L’invitation est forte: Gisèle Halimi entreprend la rédaction de l’ ouvrage, le 27 juillet 2007, jour de ses 80 ans. Ce jour-là, avec une « tête intacte, nickel, et peut-être plus.(…) pleine à craquer de livres lus et d’expériences uniques. D’audace et de sagesse (acquise par la force des choses). De logique et de fantaisie » (p 12) la célèbre avocate décide de faire le point sur son action, sur l’engagement de sa vie au service de la cause féminine.
Un féminisme pragmatique, ancré sur fond de révolte . A la différence de Simone de Beauvoir dont on pourrait qualifier le féminisme d’intellectuel, partant, de froid, Gisèle Halimi insuffle à son combat une dose essentielle d’empathie, de compassion. Brimée dans son enfance tunisienne en tant que femme, elle ne cessera désormais de surmonter ce handicap originel, avec une force proportionnelle à l’injustice ressentie.
C’est sur ce féminisme subjectif, « solitaire dans la pensée, collectif dans l’action » (p 59) que l’écrivain s’interroge, évoquant sa genèse, celle du mouvement « Choisir – La Cause des femmes » qu’elle fonda tout début des années ’70, le célèbre « Manifeste des 343 » (avril 1971) par lequel 343 femmes, célèbres et inconnues confondues, reconnaissent avoir avorté et le très médiatisé procès de Bobigny *, lequel cristallise autour du viol d’une jeune fille de 16 ans, Marie-Claire Chevalier, le droit à l’avortement.

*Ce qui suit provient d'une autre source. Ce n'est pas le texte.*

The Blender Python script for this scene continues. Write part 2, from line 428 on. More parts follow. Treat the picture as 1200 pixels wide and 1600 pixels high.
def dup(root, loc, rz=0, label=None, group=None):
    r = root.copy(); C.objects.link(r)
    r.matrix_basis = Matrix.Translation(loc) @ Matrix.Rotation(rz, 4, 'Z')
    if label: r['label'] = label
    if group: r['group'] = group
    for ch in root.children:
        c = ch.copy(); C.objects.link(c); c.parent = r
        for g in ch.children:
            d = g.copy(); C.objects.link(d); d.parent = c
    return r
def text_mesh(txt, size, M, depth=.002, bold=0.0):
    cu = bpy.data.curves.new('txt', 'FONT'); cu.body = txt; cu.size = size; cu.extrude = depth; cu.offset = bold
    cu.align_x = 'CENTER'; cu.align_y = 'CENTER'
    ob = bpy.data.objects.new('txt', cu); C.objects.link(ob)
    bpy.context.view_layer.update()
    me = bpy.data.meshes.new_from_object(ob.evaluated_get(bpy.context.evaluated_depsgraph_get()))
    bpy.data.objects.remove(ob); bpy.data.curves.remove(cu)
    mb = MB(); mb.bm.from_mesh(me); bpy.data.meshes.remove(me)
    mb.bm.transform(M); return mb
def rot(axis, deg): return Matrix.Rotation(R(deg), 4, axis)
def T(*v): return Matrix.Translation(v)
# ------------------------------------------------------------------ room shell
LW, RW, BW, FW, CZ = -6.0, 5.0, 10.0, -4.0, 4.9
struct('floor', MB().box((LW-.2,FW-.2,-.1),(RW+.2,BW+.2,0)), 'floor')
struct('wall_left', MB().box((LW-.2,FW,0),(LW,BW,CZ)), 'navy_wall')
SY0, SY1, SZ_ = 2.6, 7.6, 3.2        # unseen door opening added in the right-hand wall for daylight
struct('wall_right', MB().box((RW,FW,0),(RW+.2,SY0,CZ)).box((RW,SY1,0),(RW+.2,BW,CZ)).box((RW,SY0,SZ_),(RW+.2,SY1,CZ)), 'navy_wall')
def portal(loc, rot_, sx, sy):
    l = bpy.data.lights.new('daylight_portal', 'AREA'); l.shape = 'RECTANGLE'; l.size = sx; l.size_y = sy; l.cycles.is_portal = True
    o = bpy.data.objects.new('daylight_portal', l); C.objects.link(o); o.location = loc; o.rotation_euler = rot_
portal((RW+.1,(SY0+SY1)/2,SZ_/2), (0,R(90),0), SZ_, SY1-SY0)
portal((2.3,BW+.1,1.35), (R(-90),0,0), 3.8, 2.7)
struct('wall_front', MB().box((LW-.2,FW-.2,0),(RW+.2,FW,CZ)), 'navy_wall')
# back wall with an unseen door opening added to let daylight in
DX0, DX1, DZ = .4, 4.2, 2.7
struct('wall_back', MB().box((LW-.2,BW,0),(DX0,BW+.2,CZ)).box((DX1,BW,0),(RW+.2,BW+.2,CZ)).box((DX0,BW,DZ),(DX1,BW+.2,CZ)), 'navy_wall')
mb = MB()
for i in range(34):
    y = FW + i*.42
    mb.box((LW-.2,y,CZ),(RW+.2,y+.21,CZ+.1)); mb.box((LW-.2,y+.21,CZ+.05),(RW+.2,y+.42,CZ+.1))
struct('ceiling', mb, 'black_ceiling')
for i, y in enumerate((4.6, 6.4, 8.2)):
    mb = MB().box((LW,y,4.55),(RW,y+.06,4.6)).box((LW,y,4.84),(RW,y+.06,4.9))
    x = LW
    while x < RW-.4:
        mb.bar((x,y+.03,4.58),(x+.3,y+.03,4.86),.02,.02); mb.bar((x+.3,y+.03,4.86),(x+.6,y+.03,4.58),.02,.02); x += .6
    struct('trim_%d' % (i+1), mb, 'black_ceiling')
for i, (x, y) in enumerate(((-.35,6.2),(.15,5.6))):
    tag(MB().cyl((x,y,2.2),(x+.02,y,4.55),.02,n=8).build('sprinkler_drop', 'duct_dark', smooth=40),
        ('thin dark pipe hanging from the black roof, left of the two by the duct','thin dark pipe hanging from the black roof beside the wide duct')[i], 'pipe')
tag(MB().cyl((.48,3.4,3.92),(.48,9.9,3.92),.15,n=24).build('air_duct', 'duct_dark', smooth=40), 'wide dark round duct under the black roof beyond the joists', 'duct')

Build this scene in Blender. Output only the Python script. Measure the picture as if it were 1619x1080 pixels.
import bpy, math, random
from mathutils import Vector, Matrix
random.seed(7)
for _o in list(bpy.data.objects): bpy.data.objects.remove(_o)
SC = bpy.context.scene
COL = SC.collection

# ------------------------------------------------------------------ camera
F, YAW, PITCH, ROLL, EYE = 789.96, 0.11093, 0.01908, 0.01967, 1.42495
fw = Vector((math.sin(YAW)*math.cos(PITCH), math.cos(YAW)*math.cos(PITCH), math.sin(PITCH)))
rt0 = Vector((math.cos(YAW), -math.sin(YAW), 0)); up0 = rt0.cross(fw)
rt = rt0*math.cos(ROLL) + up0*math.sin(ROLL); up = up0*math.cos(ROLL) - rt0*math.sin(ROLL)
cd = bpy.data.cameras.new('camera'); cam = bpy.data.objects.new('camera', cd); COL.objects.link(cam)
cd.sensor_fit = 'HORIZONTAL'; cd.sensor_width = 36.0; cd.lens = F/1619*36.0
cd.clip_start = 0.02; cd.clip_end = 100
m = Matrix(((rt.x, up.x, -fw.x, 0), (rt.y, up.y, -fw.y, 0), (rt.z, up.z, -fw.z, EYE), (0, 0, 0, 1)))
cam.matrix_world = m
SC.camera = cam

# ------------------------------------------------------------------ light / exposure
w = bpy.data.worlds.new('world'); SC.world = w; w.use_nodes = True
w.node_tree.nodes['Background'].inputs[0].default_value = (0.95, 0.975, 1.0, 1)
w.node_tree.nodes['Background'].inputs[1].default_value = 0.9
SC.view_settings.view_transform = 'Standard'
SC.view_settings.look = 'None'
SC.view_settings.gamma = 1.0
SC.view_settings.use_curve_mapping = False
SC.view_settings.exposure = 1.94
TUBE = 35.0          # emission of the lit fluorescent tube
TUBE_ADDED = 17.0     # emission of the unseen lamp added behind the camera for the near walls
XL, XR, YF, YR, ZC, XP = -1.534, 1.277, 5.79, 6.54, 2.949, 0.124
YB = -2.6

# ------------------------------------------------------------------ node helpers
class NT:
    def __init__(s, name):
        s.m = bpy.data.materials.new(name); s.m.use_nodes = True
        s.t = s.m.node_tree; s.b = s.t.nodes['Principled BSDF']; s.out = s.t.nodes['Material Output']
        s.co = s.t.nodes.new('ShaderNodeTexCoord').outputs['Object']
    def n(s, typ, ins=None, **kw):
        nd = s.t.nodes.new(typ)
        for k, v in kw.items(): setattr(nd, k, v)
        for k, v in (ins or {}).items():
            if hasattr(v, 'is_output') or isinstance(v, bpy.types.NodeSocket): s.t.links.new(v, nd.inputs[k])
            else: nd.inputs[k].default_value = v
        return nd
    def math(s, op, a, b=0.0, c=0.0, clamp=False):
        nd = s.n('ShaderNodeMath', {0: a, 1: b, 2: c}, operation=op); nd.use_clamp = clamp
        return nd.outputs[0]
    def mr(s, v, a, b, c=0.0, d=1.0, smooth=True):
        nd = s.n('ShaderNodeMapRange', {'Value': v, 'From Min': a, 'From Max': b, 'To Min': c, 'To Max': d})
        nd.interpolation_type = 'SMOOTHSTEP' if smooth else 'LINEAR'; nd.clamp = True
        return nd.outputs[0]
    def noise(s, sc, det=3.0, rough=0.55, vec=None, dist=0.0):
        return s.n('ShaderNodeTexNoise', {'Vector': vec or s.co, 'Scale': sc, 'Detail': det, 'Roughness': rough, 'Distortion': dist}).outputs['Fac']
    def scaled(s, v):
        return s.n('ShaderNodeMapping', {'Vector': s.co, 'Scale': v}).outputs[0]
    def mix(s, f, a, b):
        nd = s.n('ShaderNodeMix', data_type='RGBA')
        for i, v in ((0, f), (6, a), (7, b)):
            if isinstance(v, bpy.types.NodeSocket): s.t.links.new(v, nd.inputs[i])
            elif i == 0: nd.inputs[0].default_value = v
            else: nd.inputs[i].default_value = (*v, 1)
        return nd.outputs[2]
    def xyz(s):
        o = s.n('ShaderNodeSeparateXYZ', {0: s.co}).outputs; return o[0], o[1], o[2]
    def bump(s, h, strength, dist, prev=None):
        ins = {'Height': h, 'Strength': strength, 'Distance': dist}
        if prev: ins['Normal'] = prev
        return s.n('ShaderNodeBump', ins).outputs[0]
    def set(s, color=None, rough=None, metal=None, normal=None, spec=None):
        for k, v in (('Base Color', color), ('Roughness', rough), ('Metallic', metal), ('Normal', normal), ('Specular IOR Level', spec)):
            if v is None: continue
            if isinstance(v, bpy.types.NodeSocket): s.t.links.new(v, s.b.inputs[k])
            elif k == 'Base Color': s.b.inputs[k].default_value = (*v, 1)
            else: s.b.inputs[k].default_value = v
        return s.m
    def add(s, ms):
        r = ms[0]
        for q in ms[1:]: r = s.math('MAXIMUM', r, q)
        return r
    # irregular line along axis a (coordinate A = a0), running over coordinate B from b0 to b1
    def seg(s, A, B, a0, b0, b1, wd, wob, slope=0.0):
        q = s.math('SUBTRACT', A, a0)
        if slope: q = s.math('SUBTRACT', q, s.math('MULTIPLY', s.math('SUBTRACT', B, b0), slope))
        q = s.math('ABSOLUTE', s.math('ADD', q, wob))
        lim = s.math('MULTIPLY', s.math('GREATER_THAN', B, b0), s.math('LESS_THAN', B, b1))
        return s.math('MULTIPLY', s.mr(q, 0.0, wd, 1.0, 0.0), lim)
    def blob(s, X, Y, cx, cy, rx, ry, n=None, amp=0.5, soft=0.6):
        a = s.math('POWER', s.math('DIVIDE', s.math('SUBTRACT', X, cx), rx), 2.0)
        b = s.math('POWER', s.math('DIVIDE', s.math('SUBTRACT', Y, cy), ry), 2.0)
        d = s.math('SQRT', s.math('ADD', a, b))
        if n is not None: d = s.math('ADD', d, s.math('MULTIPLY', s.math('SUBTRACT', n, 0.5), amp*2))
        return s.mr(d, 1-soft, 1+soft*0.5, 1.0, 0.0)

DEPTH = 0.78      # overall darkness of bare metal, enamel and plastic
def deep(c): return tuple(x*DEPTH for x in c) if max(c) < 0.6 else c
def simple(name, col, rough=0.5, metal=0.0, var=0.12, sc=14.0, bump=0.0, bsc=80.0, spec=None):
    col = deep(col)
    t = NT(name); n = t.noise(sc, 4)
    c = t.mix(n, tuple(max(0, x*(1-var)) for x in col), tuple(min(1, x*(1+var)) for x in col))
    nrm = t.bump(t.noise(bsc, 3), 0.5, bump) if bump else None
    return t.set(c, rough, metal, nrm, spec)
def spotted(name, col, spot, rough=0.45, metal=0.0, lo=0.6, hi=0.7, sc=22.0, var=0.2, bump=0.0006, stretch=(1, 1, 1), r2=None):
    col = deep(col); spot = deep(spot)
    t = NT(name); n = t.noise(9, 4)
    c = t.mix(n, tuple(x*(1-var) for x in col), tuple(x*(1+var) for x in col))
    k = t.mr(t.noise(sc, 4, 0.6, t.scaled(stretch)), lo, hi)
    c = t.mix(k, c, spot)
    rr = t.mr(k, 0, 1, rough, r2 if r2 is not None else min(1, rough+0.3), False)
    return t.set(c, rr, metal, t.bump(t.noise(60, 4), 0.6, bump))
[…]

S’ensuit l’analyse des facteurs nuisibles à la dignité féminine que sont la prostitution, la dépendance financière et la violence conjugales.
« Les femmes connaissent le prix de leur indépendance économique. Il est lourd » (p 147)
La dernière partie de l’ouvrage trace l’engagement politique de Gisèle Halimi, la marginalisation persistante de la femme dans ce domaine et les dérives possibles.
Et l’auteur d’inviter les générations actuelles, fortes des acquis engrangés, mais en proie à l’expérience toujours renouvelée du « handicap » féminin, à ne jamais…se résigner.
Apolline Elter
Ne vous résignez jamais, Gisèle Halimi, Plon, janvier 2009, 246 pp, 20, 90€.
* Le procès de Bobigny fera l’objet d’un téléfilm attachant, réalisé par François Lucciani, avec notamment Anouk Grinberg dans le rôle de Gisèle Halimi, Sandrine Bonnaire, dans le rôle de la maman de la jeune accusée et Marie Bunel en faiseuse d’ange.